One of the most corrosive things you can do to a team of sysadmins is to start playing the blame game and punishing people for making mistakes. I've seen it happen.

You get to the point where people are afraid to say what they did because it may have been the cause of the outage, and that leads to other things being hidden, and the end result is that nobody can possibly figure out what is going on because everybody is keeping secrets.

David Lang

On Thu, 29 May 2014, Denise Adams wrote:

It is interesting to hear these problems, mistakes and the results as a still learning Systems Administration Student. I have only crashed the system at my Internship once, but I was not punished. I felt HORRIBLE, and my SysAdmin Mentor, Ski, just smiled and said, "Now we know not to do that, and don't worry you took a snapshot." That's it, I was so upset that I had messed things up on the production side, and he's been a great mentor. Using each mistake or near-mistake as a learning opportunity. It's reassuring to know that the culture seems to lean toward the attitude that there's not a blame required as long as all the details are known and the solution is timely. I will admit, I don't do ANYTHING to ANY VM now without a snapshot. Just in case. :D

Denise A.
Server Intern @ NorthShore School District.

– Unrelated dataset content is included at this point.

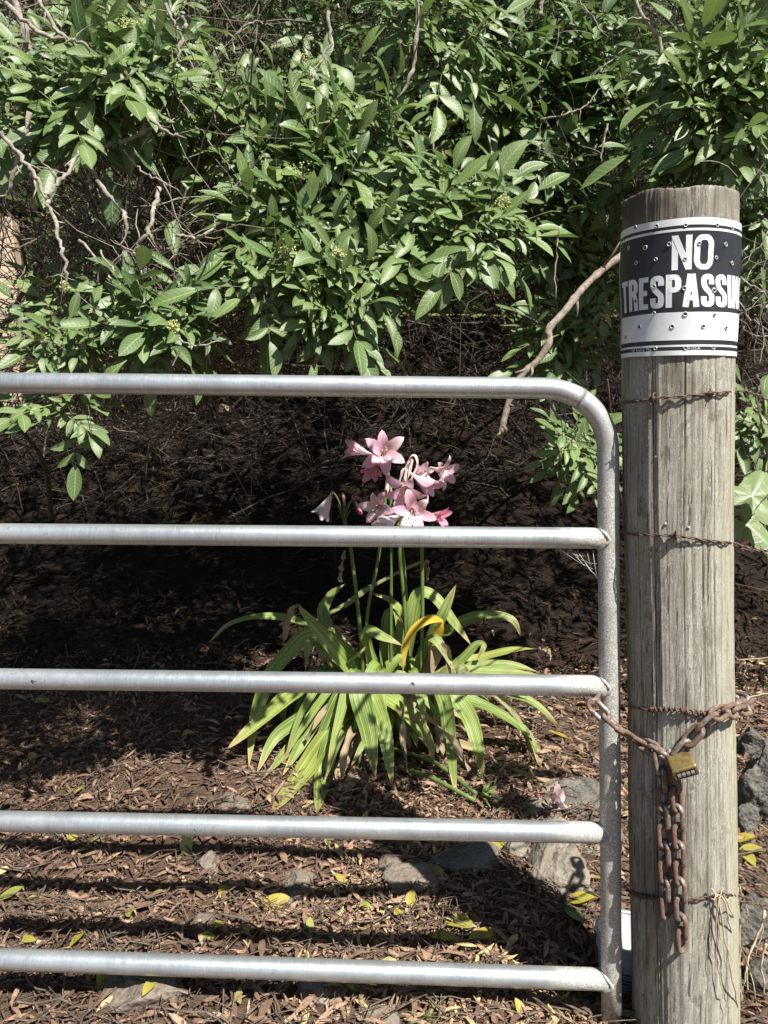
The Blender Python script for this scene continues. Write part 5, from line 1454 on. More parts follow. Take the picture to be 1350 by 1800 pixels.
LEAVES = [  # points base -> tip, distances, width in zoomed px, dryness, yellow
    ([(600, 900), (500, 770), (410, 715), (310, 672), (200, 662), (100, 690), (32, 752)], (2.85, 2.95, 2.8), 34, 0, 0),
    ([(600, 980), (515, 850), (450, 762), (390, 692), (330, 618)], (2.75, 2.6, 2.62), 62, 0, 0),
    ([(345, 625), (318, 640), (300, 690), (285, 755)], (2.62, 2.6), 26, .85, 0),
    ([(600, 900), (480, 770), (375, 725), (300, 790), (240, 870), (190, 1010), (168, 1172)], (2.8, 2.72, 2.62), 62, 0, 0),
    ([(600, 930), (430, 800), (375, 750), (360, 860)], (2.8, 2.72, 2.68), 50, .15, 0),
    ([(600, 960), (470, 860), (330, 915), (220, 1005), (94, 1112)], (2.75, 2.6, 2.48), 78, 0, .05),
    ([(600, 980), (470, 930), (350, 1005), (255, 1075), (195, 1195)], (2.75, 2.6, 2.52), 52, .0, 0),
    ([(600, 1000), (480, 960), (380, 1020), (320, 1095), (215, 1215)], (2.75, 2.62, 2.54), 46, .1, 0),
    ([(610, 1000), (480, 950), (400, 1000), (350, 1080), (285, 1200)], (2.75, 2.6, 2.52), 58, 0, 0),
    ([(620, 980), (540, 870), (480, 930), (430, 1030), (385, 1140)], (2.75, 2.6, 2.55), 56, 0, 0),
    ([(600, 1010), (500, 1000), (430, 1080), (365, 1180), (300, 1265), (240, 1332)], (2.7, 2.5, 2.42), 80, 0, .10),
    ([(610, 1010), (510, 1010), (450, 1090), (420, 1200), (400, 1334)], (2.72, 2.52, 2.44), 62, 0, 0),
    ([(620, 1000), (560, 890), (545, 930), (575, 1050), (598, 1215)], (2.72, 2.54, 2.48), 76, 0, 0),
    ([(630, 1000), (575, 890), (590, 940), (630, 1060), (655, 1245)], (2.74, 2.56, 2.5), 62, 0, 0),
    ([(640, 980), (600, 920), (660, 950), (725, 1010), (780, 1090), (796, 1172)], (2.75, 2.6, 2.52), 62, 0, 0),
    ([(690, 1000), (790, 900), (835, 960), (852, 1090), (870, 1272)], (2.75, 2.55, 2.46), 50, 0, 0),
    ([(690, 980), (800, 880), (870, 940), (930, 1040), (968, 1232)], (2.75, 2.58, 2.5), 62, 0, 0),
    ([(690, 980), (800, 900), (900, 940), (1020, 992), (1115, 1065), (1152, 1165)], (2.78, 2.65, 2.6), 56, 0, 0),
    ([(1115, 1060), (1145, 1110), (1158, 1175)], (2.6, 2.58), 22, .9, 0),
    ([(700, 960), (900, 880), (1060, 925), (1150, 965), (1222, 1040)], (2.8, 2.78, 2.72), 48, 0, 0),
    ([(700, 950), (840, 860), (950, 828), (1060, 828), (1170, 858)], (2.8, 2.8, 2.76), 42, .05, 0),
    ([(700, 930), (860, 850), (980, 848), (1080, 852), (1165, 862)], (2.76, 2.74, 2.7), 38, .1, 0),
    ([(700, 930), (860, 840), (960, 802), (1060, 778), (1190, 772)], (2.85, 2.88, 2.84), 48, 0, .1),
    ([(1150, 770), (1185, 775), (1190, 815)], (2.84, 2.84), 18, .9, 0),
    ([(700, 920), (790, 760), (880, 690), (980, 658), (1060, 672), (1092, 730)], (2.9, 3.0, 2.95), 62, .05, 0),
    ([(700, 900), (780, 760), (820, 670), (845, 612), (872, 556)], (2.85, 2.8, 2.82), 56, .0, 0),
    ([(690, 900), (720, 690), (745, 590), (800, 600), (870, 690), (925, 765)], (2.9, 2.92, 2.85), 56, 0, 0),
    ([(760, 860), (815, 700), (790, 672), (735, 700), (702, 760), (690, 852)], (2.75, 2.62, 2.6), 36, 0, .85),
    ([(610, 900), (430, 690), (440, 600), (495, 552)], (2.95, 3.05, 3.05), 62, 0, 0),
    ([(610, 900), (430, 695), (510, 615), (600, 555), (750, 480), (772, 520)], (2.95, 3.0, 2.9), 26, .35, 0),
    ([(620, 920), (560, 720), (630, 735), (695, 765)], (2.8, 2.7, 2.68), 48, 0, 0),
    ([(660, 920), (690, 720), (660, 620), (590, 585)], (2.95, 3.0, 3.0), 60, 0, 0),
    ([(650, 920), (640, 760), (650, 640), (700, 700)], (2.9, 2.9, 2.85), 66, 0, 0),
    ([(600, 930), (500, 830), (530, 800), (565, 765)], (2.75, 2.65, 2.65), 40, 0, 0),
    ([(720, 940), (770, 760), (800, 740), (840, 800), (872, 862)], (2.78, 2.68, 2.62), 44, .1, 0),
    ([(740, 940), (880, 820), (940, 760), (965, 765), (940, 810)], (2.8, 2.8, 2.76), 40, 0, 0),
    ([(740, 960), (860, 840), (900, 860), (905, 920), (880, 900)], (2.75, 2.7, 2.66), 48, .25, 0),
    ([(720, 980), (960, 920), (1040, 960), (1100, 1050), (1140, 1165)], (2.78, 2.68, 2.62), 26, .55, 0),
    ([(720, 960), (930, 930), (990, 990), (1020, 1060)], (2.8, 2.72, 2.7), 34, .2, 0),
    ([(600, 940), (330, 900), (285, 960), (290, 1040)], (2.85, 2.78, 2.74), 60, .05, 0),
    ([(600, 930), (410, 880), (370, 960), (370, 1060)], (2.85, 2.75, 2.7), 60, .05, 0),
    ([(650, 1000), (700, 930), (712, 1000), (706, 1090)], (2.75, 2.62, 2.6), 34, .45, 0),
    ([(640, 960), (690, 1030), (725, 1060), (740, 1110)], (2.7, 2.6, 2.56), 36, .1, 0),
    # withered ones
    ([(660, 980), (730, 930), (700, 1010), (712, 1110)], (2.72, 2.62, 2.6), 34, .95, 0),
    ([(760, 960), (800, 940), (792, 1010), (815, 1085), (800, 1120)], (2.72, 2.62, 2.6), 46, 1, 0),
    ([(760, 960), (830, 930), (815, 1040), (825, 1150)], (2.74, 2.66, 2.62), 40, 1, 0),
    ([(600, 1010), (530, 1080), (480, 1170), (430, 1240)], (2.7, 2.56, 2.5), 44, .9, 0),
    ([(600, 1030), (545, 1140), (510, 1220), (420, 1262)], (2.7, 2.56, 2.5), 50, 1, 0),
    ([(610, 1040), (565, 1160), (575, 1240), (555, 1310)], (2.7, 2.58, 2.54), 34, 1, 0),
    ([(600, 1040), (540, 1060), (545, 1130), (540, 1180)], (2.7, 2.58, 2.56), 36, 1, 0),
    ([(620, 940), (480, 870), (430, 780), (400, 740)], (2.75, 2.66, 2.64), 34, .85, 0),
    ([(740, 960), (790, 830), (830, 770), (850, 830), (860, 900)], (2.76, 2.66, 2.64), 34, 1, 0),
    ([(740, 960), (770, 850), (800, 780), (790, 860), (830, 930)], (2.78, 2.68, 2.66), 44, 1, 0),
    ([(760, 1040), (960, 1130), (1080, 1192), (1190, 1220)], (2.66, 2.56, 2.52), 26, .8, .3),
    ([(640, 1060), (660, 1180), (675, 1290), (690, 1310)], (2.66, 2.56, 2.54), 24, .9, 0),
    ([(800, 1000), (850, 1100), (905, 1180), (935, 1215)], (2.7, 2.62, 2.56), 26, .9, 0),
    ([(860, 960), (900, 1040), (930, 1120), (925, 1170)], (2.74, 2.66, 2.64), 28, .8, 0),
    ([(490, 860), (440, 790), (420, 800), (430, 850)], (2.7, 2.68, 2.68), 40, .6, 0),
    ([(770, 470), (778, 500), (770, 545)], (2.9, 2.89), 10, .9, 0),
    ([(495, 440), (485, 500), (478, 545)], (2.78, 2.77), 16, .9, 0),
]
for seq, Ys, w, dry, yel in LEAVES:
    strap(ZL(seq, Ys), w * PXM * .95, dry, yel, .30 if dry < .5 else .8, random.gauss(0, .35) if dry < .5 else random.gauss(0, 1.4), wav=.004 if dry < .5 else .012)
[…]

----- Original Message -----

From: "Alan Robertson" <[email protected]>
To: [email protected]
Sent: Thursday, May 29, 2014 9:36:33 AM
Subject: Re: [lopsa-discuss] Yup, been there done that.

Our most picky and insane customer had a tape jukebox that was prone to hanging - 
attached to a computer called "longs".

I called in to ask the operator to "power cycle longs" when I meant to say "power 
cycle the tape jukebox on longs".

When my login session stopped responding, I realized with horror what I'd said 
to the operator. When the machine rebooted, the boot process asked the operator 
to explain the boot. I told her to explain that I'd told her to do it by my 
mistake, and that she'd done exactly what I'd asked her to do.

I waited for the sh*tstorm the next day. It never came. It took me a few days 
to realize that it was never going to come.

Another time I'd accidentally distributed an experimental terminfo for the terminal most 
commonly used by "elite" programmers in the building.

I wrote an apology email saying in part: "It is not my policy, nor the policy of the 
computer center to make mistakes, but from time to time I make them. My apologies for my 
mistake and its impact on you".

So for years afterwards, people would remind me that it was not my policy to 
make mistakes... ;-)



On 05/29/2014 09:55 AM, Moose Finklestein wrote:



Oh, yes, we've all been there. Typed 'reboot' in the wrong window. Done 'newfs' on the 
wrong dev. Told someone, "Go press the alarm button" only to watch in horror as 
they push the EPO. Oh, yeah.

The best part of this tale, I think, is that the company's attitude of "Well, the person 
screwed up and knows it; we don't see any need to beat them further than they're beating 
themself." It's a refreshing and intelligent change from the typical "Of course we fired 
the person who did this!" that comes with a public disaster.